Sunday, April 24, 2016

The Post-Game - Ryse: Son of Rome

Hack. Slash. Shield bash. Repeat. That's Ryse: Son of Rome in a nutshell. The more I tried to objectively assemble a list of positives and negatives, the more I realized that Ryse has little unique to offer (those graphics, though!). However, there is real promise in several areas, and I had fun in an arcade-y way. Ryse is worth a purchase at 75% off or more, but certainly not at full price.
What's to like:

The graphics for sure. If you have a killer rig and want an awesome-looking game to showcase your hardware, this is your game. The developers didn't phone in the backdrops, either: the vistas are huge, the backdrops extensive. The undergrowth in Britain is deep, detailed and lush. The water looks like real water, not shiny, shifting, reflective plastic. Character detail is superb, though facial animations still look just a bit stiff.
+ The voice acting is great, and carries the game at many points. Everyone delivers a superb performance (player-character Marius and npc Vitallion are both stand-outs).
+ The story has emotional impact, though if you're at all a fan of the time-period, the careless mixing of old and new legends will probably annoy instead of satisfy. Still, it's enough to keep you moving forward.
+ The soundtrack is a decent emulation of Zimmer's Gladiator score (not surprising).
+ The combat is slick and swift, and easy for newcomers.
+ A lot of effort clearly went into designing the two-player co-operative multiplayer; there are at least a dozen maps and four game modes. It's a lot of fun to team up with someone and slay enemies in the arena, but matchmaking is not that good at the moment, if a match can be found at all.
+ Well-optimized (for Radeon, anyway). In an era of increasingly shoddy PC ports, Ryse ran great on my moderate hardware (A10 6800k + 2GB R7 260X); I averaged around 50fps @1080p Medium settings.

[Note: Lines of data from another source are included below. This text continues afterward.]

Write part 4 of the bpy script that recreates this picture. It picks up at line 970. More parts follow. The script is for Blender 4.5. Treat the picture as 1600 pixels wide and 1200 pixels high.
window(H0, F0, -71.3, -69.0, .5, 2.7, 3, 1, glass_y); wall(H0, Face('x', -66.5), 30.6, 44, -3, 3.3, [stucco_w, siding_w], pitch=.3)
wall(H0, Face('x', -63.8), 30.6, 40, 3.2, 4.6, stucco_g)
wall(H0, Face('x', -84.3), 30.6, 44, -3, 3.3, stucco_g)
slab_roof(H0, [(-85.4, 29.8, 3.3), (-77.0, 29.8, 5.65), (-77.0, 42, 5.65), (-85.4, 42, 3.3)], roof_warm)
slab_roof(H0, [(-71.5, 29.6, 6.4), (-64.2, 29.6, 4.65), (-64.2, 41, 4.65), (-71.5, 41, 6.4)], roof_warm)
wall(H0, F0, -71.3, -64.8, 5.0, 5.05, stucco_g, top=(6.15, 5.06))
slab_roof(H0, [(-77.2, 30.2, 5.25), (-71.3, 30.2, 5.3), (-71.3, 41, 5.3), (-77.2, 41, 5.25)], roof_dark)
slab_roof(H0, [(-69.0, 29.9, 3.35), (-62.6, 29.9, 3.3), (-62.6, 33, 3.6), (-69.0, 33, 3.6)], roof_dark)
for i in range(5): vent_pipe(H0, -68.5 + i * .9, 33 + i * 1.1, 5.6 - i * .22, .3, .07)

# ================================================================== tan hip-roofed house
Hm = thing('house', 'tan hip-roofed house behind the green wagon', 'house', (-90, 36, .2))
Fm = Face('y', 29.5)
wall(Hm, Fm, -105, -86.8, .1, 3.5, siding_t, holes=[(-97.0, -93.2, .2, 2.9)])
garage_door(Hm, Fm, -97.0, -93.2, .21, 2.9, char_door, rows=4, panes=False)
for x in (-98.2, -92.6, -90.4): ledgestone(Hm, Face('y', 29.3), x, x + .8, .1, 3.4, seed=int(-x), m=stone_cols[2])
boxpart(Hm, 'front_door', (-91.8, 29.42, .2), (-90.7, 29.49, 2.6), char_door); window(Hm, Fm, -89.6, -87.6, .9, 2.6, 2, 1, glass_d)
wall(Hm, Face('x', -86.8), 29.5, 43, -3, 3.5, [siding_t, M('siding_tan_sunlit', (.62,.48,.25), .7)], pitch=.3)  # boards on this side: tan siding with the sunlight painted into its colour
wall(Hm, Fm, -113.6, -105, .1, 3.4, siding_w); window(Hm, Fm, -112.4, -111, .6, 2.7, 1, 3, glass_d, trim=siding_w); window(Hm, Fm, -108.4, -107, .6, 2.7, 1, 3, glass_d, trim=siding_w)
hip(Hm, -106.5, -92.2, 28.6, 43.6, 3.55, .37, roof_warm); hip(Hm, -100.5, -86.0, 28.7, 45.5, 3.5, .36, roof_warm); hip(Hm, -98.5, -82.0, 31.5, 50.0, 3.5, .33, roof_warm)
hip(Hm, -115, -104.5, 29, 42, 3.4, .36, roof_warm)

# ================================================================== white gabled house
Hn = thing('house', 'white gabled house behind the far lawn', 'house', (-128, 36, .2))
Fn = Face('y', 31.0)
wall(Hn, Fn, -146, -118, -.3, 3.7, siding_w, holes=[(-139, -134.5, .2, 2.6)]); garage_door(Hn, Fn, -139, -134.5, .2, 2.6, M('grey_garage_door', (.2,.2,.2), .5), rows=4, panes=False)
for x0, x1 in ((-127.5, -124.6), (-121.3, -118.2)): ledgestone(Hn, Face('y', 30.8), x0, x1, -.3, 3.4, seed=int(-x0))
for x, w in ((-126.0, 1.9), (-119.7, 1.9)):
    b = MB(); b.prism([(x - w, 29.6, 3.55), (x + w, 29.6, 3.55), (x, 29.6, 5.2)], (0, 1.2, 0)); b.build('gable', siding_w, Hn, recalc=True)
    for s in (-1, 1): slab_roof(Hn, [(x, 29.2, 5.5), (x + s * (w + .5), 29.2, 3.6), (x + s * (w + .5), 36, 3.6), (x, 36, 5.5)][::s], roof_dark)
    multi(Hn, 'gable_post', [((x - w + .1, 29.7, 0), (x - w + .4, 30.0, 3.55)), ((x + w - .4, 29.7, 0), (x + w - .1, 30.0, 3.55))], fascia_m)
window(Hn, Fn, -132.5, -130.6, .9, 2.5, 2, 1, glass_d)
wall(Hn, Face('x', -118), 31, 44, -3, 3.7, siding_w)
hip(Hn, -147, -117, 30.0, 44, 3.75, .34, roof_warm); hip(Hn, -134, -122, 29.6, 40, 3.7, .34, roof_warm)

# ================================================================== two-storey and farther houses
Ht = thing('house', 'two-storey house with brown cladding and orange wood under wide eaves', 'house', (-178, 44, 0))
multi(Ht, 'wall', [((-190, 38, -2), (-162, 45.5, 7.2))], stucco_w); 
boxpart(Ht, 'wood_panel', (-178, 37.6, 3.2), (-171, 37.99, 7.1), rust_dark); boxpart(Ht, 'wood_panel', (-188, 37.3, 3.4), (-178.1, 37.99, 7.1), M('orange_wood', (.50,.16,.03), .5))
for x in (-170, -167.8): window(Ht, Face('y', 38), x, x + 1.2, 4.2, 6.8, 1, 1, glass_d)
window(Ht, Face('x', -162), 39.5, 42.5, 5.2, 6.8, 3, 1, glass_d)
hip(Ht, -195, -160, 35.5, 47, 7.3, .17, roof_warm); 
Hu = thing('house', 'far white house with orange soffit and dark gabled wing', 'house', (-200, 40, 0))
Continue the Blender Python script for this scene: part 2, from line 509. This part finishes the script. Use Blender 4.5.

And now, the not-so-awesome stuff.
-  Linear as hell. Rome may look awesome in the distance, but you can't go there.
-  While the story works, even the slightest bit of historical research will reveal there is nothing even approaching “accuracy”. If you were hoping for a cool Roman-era hack'n slash, you'll get it. Historically accurate? Nope. Just a mix of the cool stuff.
-  No real large-scale payoff to the story. Marius has closure, no question. But the larger implications including that he was somehow an instrument of the gods – are never addressed. We just get these god-figures who appear at the end (and are glimpsed throughout) with some decent speeches about purpose, rules, and Rome, and that's it.
-  Combat is limited and repetitive. Hack, slash, shield-bash, repeat. Maybe dodge here and there. It definitely bored me by the sixth chapter (out of eight). A missed opportunity to maybe dual-wield swords, or have a spear and shield, but nope. A sword and shield the entire game.
-  Staying with combat for a minute, finishing moves are a QTE-fest. I don't mean every few minutes; every other second you're performing some kind of QTE. I suppose this was easier than programming more complicated forms of combat.
-  I loved some of the contextual battle choices – where to deploy your archers, advancing on a line of archers in the testudo formation. But these are under-used, and offer little variation.
-  Upgrade skills are ridiculously cheap. I've played enough of the Batman Arkham games to be able to string together a 35-hit combo without much trouble. A big enough combo and correctly-completed QTEs grants tons of “honor” points that are used to level up. If the game were harder, upgrading would have meant more...
-  ...perhaps. Aside from new execution animations, the upgrades didn't seem to have much effect.


Ryse: Son of Rome is a linear hack'n slash that will satisfy in short bursts, but anyone looking for deep gameplay and customization will be disappointed. The potential is there to be something truly great, but sadly that potential remains unrealized.